In un Paese civile e democratico, ciclicamente arriva il momento di riflessioni tanto dolorose quanto necessarie. E se quotidianamente ci ritroviamo a constatare quanto sia ormai inderogabile l’esigenza di un cambiamento radicale in Italia, guardando alla politica, all’economia, al sindacato, all’imprenditoria, alle professioni e persino al mondo dell’informazione, non possiamo escludere da quest’elenco anche le forze dell’ordine.
A scanso di equivoci, occorre chiarire che conosciamo bene il valore del contributo che ogni giorno arriva alla nostra comunità dalla Polizia, dall’Arma dei carabinieri, dalla Guardia di Finanza e dalla Capitaneria di Porto.

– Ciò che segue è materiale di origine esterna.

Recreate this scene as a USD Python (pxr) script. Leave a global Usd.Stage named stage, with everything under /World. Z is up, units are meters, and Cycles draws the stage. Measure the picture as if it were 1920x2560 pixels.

Sappiamo quant’è prezioso il loro lavoro nel controllo del territorio e nella lotta alla mafia e alla criminalità semplice. Così come conosciamo le difficoltà in cui si trovano ad operare, tra i tagli dovuti alla spending review, la carenza di uomini e mezzi, un ricambio generazionale che procede con il contagocce. Non lo sottolineiamo perchè è dovuto, ma perchè in quanto operatori dell’informazione riceviamo conferme continue a riguardo.
Tuttavia, in questi anni, mentre ci siamo ritrovati in più occasioni a chiedere più risorse per le forze dell’ordine, abbiamo anche preso amaramente atto di alcune vicende (da Stefano Cucchi a Federico Aldrovandi, fino alla “macelleria messicana” della Diaz) che poco hanno a che fare con uno Stato di diritto. “La legge non può in nessun caso violare i limiti imposti dal rispetto della persona umana”, recita il terzo comma dell’articolo 32 della nostra Costituzione. Ma la violenza di Stato dei casi sopra citati si pone in netto contrasto con questo principio. Così come c’entrano poco con l’articolo 32 le parole sprezzanti di certi sindacati di polizia, che hanno difeso i protagonisti delle suddette vicende, al di là del comune buon senso. Fortunatamente, in questi giorni abbiamo letto e ascoltato dichiarazioni di segno nettamente opposto, da parte di altri rappresentanti delle forze dell’ordine.
Qui però non è una questione di sensibilità individuale. Ma di formazione. Ed è difficile spiegarsi come, all’interno dello stesso corpo, possano convivere gli aguzzini della Diaz, gli assassini di Aldrovandi e, dall’altra parte, gli operatori di polizia che ogni giorno si impegnano per rendere migliore questo Paese. Proprio per questo riteniamo che il vento del cambiamento debba coinvolgere anche le forze dell’ordine, attraverso un processo riformatore che possa davvero permettere ai diversi corpi di polizia di lavorare nella maniera migliore possibile. E che al contempo garantisca ad ogni cittadino la certezza di vedere in ogni divisa un tutore del diritto e non un potenziale picchiatore.